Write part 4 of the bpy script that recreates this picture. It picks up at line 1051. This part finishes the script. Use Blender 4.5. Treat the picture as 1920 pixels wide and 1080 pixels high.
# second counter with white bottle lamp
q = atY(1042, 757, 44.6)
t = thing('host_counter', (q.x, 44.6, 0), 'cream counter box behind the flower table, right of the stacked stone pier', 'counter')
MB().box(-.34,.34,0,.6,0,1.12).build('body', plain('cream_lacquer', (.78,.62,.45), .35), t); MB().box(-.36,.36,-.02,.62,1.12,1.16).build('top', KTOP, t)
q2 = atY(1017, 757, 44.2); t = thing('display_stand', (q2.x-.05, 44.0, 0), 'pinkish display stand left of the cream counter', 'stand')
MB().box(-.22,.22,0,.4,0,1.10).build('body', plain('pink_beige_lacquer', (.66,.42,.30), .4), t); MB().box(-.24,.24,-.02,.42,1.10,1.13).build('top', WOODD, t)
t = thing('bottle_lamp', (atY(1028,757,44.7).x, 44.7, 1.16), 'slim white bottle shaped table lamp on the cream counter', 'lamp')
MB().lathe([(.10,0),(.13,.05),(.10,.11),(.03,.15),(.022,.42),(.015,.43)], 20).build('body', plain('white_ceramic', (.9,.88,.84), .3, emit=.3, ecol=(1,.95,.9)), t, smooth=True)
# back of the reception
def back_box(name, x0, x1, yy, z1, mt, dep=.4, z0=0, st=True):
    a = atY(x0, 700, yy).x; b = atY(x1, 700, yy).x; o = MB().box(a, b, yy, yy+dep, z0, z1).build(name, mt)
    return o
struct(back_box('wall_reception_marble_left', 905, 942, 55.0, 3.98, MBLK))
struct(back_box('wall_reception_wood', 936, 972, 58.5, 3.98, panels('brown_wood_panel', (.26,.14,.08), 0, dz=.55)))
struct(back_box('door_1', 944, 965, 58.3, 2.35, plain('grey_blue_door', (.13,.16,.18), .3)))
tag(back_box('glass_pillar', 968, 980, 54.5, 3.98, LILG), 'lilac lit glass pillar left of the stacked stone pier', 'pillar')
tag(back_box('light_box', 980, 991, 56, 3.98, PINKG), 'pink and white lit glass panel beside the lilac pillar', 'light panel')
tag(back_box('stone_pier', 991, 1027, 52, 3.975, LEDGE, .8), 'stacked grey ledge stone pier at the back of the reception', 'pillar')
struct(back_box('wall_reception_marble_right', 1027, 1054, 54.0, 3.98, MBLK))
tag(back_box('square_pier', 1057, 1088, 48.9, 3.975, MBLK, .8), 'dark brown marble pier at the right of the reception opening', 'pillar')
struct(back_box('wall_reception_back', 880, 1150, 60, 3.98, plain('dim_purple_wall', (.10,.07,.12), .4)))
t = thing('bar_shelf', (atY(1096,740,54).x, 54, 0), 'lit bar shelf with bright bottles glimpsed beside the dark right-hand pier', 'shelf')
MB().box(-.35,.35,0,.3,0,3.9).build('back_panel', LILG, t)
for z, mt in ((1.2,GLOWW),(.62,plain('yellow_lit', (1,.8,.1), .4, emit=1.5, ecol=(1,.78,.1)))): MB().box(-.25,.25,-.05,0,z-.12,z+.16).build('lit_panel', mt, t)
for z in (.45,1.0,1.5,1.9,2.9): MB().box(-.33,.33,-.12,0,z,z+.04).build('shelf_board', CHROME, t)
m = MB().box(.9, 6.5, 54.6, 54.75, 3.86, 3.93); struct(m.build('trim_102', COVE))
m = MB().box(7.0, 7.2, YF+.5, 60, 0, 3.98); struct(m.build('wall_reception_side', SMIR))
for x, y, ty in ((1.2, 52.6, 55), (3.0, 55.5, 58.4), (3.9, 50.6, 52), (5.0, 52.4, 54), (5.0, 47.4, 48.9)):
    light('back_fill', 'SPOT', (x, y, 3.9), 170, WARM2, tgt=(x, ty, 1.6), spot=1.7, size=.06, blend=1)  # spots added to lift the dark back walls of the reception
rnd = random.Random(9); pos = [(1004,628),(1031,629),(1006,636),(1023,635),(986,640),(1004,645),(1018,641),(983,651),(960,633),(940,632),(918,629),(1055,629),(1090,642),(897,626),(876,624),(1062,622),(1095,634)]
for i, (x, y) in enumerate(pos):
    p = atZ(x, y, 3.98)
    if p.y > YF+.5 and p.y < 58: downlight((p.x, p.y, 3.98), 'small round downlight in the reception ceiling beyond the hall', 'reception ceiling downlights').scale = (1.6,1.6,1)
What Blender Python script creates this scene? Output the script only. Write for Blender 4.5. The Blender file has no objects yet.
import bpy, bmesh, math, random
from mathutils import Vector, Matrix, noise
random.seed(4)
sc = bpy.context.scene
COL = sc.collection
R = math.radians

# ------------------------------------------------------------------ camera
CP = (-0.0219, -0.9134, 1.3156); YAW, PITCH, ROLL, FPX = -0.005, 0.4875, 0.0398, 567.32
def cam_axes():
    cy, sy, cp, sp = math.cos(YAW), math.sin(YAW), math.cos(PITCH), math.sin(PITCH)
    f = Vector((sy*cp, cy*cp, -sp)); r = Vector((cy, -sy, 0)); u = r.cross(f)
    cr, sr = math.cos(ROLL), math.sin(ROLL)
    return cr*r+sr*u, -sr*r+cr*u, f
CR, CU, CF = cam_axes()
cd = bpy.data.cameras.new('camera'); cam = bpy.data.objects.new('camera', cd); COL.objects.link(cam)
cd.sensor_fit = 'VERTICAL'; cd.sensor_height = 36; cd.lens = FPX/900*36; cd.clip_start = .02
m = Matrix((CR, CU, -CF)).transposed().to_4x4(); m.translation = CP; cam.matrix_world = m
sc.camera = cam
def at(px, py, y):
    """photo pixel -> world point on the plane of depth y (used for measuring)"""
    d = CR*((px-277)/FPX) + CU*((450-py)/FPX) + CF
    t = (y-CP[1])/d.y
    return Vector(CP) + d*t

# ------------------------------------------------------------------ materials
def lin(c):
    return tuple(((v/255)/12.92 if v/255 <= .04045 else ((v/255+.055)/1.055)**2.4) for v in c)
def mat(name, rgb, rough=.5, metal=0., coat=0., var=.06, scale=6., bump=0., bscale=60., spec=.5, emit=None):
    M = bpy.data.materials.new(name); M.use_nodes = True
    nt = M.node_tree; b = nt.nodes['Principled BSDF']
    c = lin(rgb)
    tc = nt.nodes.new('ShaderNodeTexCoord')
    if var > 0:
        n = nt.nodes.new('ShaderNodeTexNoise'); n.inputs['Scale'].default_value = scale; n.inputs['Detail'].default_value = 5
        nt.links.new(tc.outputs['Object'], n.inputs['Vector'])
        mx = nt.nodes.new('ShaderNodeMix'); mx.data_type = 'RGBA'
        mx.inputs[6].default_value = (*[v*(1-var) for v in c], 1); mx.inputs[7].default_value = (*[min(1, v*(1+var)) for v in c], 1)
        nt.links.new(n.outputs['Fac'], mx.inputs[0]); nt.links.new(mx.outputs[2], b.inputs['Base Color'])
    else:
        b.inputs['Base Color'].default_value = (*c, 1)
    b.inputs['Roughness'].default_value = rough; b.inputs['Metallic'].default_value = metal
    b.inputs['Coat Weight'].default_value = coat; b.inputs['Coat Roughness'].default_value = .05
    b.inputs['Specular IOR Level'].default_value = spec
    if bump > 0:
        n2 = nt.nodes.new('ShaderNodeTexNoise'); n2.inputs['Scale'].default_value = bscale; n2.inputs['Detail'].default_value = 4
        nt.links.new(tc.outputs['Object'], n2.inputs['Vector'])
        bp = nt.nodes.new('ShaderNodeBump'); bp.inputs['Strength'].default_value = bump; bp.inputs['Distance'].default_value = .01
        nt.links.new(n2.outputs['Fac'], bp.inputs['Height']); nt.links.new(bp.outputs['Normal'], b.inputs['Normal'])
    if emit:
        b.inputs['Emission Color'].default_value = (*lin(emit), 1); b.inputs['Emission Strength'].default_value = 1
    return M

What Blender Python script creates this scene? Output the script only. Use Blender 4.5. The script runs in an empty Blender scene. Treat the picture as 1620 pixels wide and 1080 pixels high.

---+---

◆ **Requirements**: Only lines holding the string "pixels" are wanted; gather each one from the entries above.

◆ **Finished task**:
Write part 4 of the bpy script that recreates this picture. It picks up at line 1051. This part finishes the script. Use Blender 4.5. Treat the picture as 1920 pixels wide and 1080 pixels high.
What Blender Python script creates this scene? Output the script only. Use Blender 4.5. The script runs in an empty Blender scene. Treat the picture as 1620 pixels wide and 1080 pixels high.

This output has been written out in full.